La Reina fue también una de las jugadoras del encuentro cumbre en el Pozo de los Dragones, un escenario nunca antes visto, allí donde habían languidecido las últimas bestias de los Targaryen. La triunfal entrada de Daenerys en UberDragón no impresionó demasiado a Cersei (“Si algo sale mal, matá primero a la puta platinada”), pero aquella estúpida misión de Jon Snow al menos rindió los frutos de impresionar a unos cuantos con el muerto vivo, demostrando que hay cosas más urgentes que ver quién se sienta en el Trono de Hierro. Todo en ese largo pasaje tuvo la tensión necesaria: los encuentros entre Pod, Bronn y Tyrion y la mirada frente a frente de los Clegane; el diálogo sobre Arya Stark entre The Hound y Brienne; la bravuconada de Euron; el perverso interés de Qyburn en ese brazo muerto vivo, el acuerdo final... hasta que Jon Snow, que no puede con su manía de romper todo en el bazar, tiró abajo el frágil pacto. “¡Podrías mentir de vez en cuando!”, le enrostró Tyrion: señores Benioff & Weiss, maten a quien quieran pero por favor nunca, nunca nos priven del enano gigante.

(Por otra parte: si el buenazo de Jon hubiera dicho “no, no pueden nadar pero bueno, la semana pasada me mandé una cagadita y tienen un dragón que puede volar”, el acting de Euron, su Me-Dan-Miedo-Los-Muertos-Me-Vuelvo-A-Mi-Isla, hubiera caído como un castillo de naipes.) 

Pero quizá la mayor satisfacción de “The Dragon and the Wolf” no estuvo en esa cumbre de líderes sino en el paisaje nevado de Winterfell. Cuando todo indicaba que se pudría todo entre las hermanas Stark, Sansa y Arya armaron una parodia mucho más convincente que la de Euron y le dieron salida al más artero jugador de la serie. Bastó que el Cuervo de Tres Ojos citara textual su frase de traición a Ned Stark (Bran es el TVR de GoT: te liquida con el archivo) para que Lord Petyr Baelish entendiera que la suerte estaba echada: desprovisto de las artimañas que le permitieron transitar capítulo tras capítulo beneficiándose a sí mismo, por primera vez no le quedó más remedio que caer de rodillas e implorar perdón. Y entre los aullidos de satisfacción de la audiencia, Arya ejecutó una sentencia largamente esperada, la muerte más resonante del finale del domingo.
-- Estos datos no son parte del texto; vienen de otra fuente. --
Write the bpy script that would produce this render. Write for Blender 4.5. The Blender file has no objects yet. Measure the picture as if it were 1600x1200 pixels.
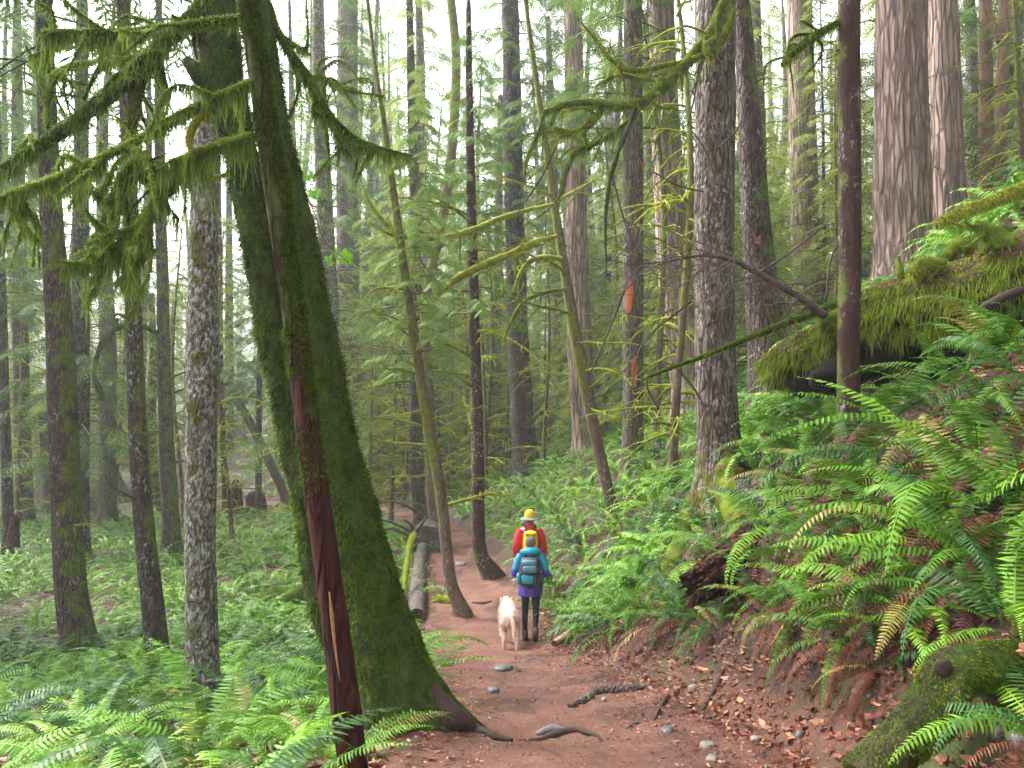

Lo demás, aun en el formidable envase de Game of Thrones, tuvo cierto regusto a telenovela: todos sabían que era solo cuestión de tiempo para que Jon golpeara la puerta del dormitorio de Khaleesi, y que eso sucediera a bordo de un barco agregó un poco de rancio romanticismo. Pero la genealógica revelación de Bran ante Samwell Tarly (la cara de “Ah, mirá vos” del gordo ante la frase “Ahora soy el Cuervo de Tres Ojos” fue de antología) abre unos cuantos interrogantes a futuro. Porque resulta que Jon Snow no es Jon Snow sino Aegon Targaryen, hijo legítimo de Rhaegar y Lyanna Stark, el “dragón y lobo” del título... y acaba de curtirse a su tía: conociendo su tendencia a los dilemas morales, es probable que eso le provoque algunas reticencias.

Tras siete episodios impecables, entonces, todas las piezas están dispuestas para la última partida. En el medio habrá que bancar un largo invierno de espera. Valar Morghulis.